Ohhh myyyyyy. It is quite the beautiful day out here today. :) I love you Texas. And just so you know. This ice cold orange juice is better than swimming in an olympic sized swimming pool....or something like that. haha. Please don't be jealous though. ;)

The other day I was with my youth group at the lake. I was one of the only ones that was brave enough to stick my feet in the icy waves. Yah, that felt good. :)

Thank you Mr.Phone for taking this picture. ;)


It was amazing. :)
This was taken with my phone too....so, bad quality.


and this here is my puppy, Ro. 
I'm not usually an animal lover, and I would still not qualify myself and so. but, this is my puppy boy. 

And, now I am sitting out here in the sunshine. and, I'm not lying, I'm getting a bit more tan. :) yes, I can tan. Can Spring stay here all year long please?

Anyways. Excuse my ramblings. I have rambled much today. Anyways. I forgot to mention I'm reorganizing my whole room and closet. Funnnn. :) For real. It's fun to me. haha.....anyways. 

See ya lata.... :)

Saturday, March 6, 2010

I'm in over my head.

God is.......
all together now, let's sigh.
**sighhhh**
cause it always seems to me that the words used to describe God are so cliche, so overrated. Cause we don't know how to describe Him.


Anyways. God keeps letting me know who He is. How He does things for me. :) 
And God's been basically drowning me in His love and His him show of love for me. This song definitely describes how I'm feeling. :) 


http://www.youtube.com/watch?v=gYtg2Ep4KKc
watch the video here. It's a beautiful song. 




"Over My Head"

I tried to figure it out
Time and time again and time again
I guess there's just some things I'll never understand
'Cause Your ways aren't our ways
But deep down in my soul, down in my soul
There is one thing I know that I know

I'm in over my head
Right where I wanna be
I'm so lost within Your love
The love that always covers me
So high, so deep, so wide
A strong and cleansing tide
My soul has found a place to rest
I'm in over my head

I've been holding on
Now I'm letting go, just letting go
Gonna let Your love carry me away
I don't know where I'm going
But I'm surrounded by the truth
And I can feel the current pulling me
Deeper into You

I'm in over my head
Right where I wanna be
I'm so lost within Your love
The love that always covers me
So high, so deep, so wide
A strong and cleansing tide
My soul has found a place to rest
I'm in over my head

You see me for who I am
You did reach out Your hand
You made me understand
That Your love has always covered me 



Now, all together now.
**sighhhhh**
That sigh was because God's breath-taking. :)
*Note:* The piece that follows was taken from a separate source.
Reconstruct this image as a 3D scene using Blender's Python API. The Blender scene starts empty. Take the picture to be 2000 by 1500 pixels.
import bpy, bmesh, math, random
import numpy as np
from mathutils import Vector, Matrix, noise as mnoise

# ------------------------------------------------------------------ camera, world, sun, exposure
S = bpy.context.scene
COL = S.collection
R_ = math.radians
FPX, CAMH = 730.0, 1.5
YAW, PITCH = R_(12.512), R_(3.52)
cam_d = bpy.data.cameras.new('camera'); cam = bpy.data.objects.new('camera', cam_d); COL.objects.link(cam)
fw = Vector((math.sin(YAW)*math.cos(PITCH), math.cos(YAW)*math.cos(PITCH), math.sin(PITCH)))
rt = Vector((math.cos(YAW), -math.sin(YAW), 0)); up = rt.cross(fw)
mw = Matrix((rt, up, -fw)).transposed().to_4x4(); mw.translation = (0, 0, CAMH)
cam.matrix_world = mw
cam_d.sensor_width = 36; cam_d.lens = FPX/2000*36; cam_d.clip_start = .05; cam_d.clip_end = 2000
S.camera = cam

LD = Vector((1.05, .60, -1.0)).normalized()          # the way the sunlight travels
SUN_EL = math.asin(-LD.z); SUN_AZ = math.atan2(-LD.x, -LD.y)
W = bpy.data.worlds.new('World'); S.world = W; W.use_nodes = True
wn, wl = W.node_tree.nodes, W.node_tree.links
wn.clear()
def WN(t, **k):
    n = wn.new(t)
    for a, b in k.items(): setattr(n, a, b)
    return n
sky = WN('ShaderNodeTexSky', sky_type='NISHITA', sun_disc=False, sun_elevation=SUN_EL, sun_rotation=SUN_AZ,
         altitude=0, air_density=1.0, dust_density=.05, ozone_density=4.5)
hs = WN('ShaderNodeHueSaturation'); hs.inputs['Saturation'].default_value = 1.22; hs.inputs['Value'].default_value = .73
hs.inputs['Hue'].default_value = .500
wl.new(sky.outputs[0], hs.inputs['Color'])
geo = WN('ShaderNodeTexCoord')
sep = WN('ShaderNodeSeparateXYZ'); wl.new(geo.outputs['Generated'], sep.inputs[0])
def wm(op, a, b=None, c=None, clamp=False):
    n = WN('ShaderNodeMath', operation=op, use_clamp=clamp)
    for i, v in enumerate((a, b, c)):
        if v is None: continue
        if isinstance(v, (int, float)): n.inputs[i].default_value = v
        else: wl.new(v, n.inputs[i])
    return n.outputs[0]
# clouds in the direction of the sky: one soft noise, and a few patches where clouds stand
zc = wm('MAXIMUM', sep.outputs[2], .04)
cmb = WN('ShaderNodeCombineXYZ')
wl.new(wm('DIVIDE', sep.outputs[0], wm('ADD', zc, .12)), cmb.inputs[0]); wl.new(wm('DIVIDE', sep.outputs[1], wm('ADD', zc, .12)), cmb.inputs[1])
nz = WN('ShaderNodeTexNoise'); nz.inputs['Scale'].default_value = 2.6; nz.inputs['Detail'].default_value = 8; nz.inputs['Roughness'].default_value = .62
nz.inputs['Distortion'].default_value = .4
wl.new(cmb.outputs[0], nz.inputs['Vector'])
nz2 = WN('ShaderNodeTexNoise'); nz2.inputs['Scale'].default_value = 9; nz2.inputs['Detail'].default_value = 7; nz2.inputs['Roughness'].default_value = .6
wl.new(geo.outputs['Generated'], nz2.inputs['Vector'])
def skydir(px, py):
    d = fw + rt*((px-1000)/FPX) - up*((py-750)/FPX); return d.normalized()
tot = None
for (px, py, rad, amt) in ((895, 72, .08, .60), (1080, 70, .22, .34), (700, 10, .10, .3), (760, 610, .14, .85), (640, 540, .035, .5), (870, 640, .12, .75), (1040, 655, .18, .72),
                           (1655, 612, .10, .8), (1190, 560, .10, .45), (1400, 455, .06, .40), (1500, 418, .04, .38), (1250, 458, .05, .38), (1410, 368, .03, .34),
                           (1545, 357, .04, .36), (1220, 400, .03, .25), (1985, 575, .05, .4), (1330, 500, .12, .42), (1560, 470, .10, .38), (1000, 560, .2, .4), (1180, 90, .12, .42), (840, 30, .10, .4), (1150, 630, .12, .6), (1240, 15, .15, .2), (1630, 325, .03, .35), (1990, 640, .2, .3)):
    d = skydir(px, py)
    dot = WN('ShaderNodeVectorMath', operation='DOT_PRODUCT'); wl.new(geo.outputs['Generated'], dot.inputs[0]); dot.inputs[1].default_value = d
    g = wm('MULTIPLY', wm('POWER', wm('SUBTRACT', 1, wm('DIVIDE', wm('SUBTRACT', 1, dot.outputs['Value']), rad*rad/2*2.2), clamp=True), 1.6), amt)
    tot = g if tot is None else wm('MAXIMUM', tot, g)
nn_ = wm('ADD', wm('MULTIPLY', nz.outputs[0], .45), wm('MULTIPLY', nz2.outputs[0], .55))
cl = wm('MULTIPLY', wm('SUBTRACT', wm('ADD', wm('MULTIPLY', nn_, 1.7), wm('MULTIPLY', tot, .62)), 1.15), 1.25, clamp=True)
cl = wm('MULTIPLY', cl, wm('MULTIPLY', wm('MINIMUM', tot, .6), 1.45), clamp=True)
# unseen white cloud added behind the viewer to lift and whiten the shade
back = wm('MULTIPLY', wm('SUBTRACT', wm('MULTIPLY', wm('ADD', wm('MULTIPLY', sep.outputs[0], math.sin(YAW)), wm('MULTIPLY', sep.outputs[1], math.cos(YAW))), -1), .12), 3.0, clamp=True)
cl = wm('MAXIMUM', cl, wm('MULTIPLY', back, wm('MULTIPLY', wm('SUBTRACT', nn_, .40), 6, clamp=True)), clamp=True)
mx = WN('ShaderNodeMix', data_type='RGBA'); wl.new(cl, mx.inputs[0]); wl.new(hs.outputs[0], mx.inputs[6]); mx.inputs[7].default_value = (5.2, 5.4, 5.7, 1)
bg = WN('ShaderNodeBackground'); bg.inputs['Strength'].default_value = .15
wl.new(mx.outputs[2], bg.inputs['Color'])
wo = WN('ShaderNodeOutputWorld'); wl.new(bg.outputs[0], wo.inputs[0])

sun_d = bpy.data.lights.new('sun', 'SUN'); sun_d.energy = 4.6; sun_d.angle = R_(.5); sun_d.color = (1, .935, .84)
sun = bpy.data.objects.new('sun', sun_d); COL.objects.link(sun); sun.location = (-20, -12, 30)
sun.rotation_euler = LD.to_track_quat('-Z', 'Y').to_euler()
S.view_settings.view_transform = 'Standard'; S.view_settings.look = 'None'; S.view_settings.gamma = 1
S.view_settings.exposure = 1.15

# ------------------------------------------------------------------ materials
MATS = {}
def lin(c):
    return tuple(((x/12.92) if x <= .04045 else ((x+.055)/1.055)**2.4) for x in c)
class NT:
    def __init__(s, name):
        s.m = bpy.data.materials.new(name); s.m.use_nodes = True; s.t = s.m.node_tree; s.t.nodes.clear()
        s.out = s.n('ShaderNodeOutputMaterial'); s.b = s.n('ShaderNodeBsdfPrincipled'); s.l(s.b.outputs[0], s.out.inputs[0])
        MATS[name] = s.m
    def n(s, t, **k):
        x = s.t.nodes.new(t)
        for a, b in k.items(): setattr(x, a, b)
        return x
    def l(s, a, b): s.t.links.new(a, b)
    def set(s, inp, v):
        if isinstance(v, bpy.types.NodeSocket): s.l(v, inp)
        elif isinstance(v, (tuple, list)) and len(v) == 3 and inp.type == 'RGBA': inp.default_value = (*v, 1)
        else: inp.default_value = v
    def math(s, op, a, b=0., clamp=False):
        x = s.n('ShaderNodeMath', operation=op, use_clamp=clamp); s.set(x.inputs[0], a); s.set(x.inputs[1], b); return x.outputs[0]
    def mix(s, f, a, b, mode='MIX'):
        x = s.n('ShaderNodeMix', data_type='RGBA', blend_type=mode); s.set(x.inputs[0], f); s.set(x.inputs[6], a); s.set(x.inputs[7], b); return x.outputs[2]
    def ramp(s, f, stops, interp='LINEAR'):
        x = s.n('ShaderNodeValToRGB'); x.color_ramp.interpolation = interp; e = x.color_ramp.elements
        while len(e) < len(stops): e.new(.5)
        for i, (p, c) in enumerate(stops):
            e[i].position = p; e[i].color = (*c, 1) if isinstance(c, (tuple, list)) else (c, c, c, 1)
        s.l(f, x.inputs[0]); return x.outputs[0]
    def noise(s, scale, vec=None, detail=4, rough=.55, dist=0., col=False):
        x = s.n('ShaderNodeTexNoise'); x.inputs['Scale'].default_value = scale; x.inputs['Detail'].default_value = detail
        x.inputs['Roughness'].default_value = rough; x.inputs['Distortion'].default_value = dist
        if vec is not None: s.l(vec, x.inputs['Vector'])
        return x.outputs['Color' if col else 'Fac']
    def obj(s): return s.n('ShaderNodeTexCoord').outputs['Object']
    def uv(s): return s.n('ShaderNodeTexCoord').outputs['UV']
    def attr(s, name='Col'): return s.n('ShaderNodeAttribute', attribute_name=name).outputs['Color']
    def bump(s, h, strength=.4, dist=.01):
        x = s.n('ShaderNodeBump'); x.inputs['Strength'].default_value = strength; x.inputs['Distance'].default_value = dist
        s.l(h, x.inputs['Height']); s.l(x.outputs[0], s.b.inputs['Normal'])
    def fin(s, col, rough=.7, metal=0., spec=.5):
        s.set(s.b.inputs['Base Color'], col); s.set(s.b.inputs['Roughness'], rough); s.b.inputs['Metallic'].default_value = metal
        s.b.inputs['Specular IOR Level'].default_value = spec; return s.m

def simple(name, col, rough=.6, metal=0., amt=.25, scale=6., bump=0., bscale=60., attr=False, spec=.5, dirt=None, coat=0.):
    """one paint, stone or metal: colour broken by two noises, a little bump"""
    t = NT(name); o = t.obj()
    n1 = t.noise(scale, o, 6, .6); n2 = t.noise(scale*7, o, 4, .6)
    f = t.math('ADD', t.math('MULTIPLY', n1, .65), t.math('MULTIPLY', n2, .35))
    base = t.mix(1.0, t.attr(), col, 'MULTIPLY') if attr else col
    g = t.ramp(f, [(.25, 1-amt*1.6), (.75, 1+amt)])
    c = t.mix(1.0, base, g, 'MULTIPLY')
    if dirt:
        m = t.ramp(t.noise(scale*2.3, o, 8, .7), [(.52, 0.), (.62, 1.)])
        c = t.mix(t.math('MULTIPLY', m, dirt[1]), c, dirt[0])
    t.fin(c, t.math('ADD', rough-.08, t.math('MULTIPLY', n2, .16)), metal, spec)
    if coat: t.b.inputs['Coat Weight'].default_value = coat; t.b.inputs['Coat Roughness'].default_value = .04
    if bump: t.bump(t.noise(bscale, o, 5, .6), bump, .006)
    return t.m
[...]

Thursday, January 14, 2010

A bottle rocket of a mind.


My mind is a bottle rocket. waiting to be let go, to fly, to explode.....



My mind works at breakneck speed all the time. 
I may be sitting listening to you talk, 
but really, my mind is going on and on. 
I think. 
I think if people would just listen, some one who seems small, has ideas to change this world.
I think up something beautifully poetic and wish some one else thought it beautiful too. 
I think, I wish I weren't scared to go sky diving.
I think, how I wish I could see the world in a minute.
I think, I want to go to China, and eat sushi, and I want to go to bring all those adorable little kids home with me.
I think, inspiration.
I think, people always say "In this day and age, the world is not what it should be", and I think those people just don't know. They don't know how to love, they don't know how to see the beautiful in the middle of chaos.
I look at a painting and think, "wow, that's art, that's beautiful"
I think, I wish I could take a rockin' awesome picture.
I think, I wish I could paint the world as I see it, then people would love it.
I think, whoa, is everybody gonna think I'm silly cause I think these things?
Then I think. I don't care.








Tuesday, January 12, 2010

Productivity Report. ;)

I'm sitting at my computer with nothing else to do for the day and it's only 5. All my school is done, my room is clean.. I'm so happy with myself. :)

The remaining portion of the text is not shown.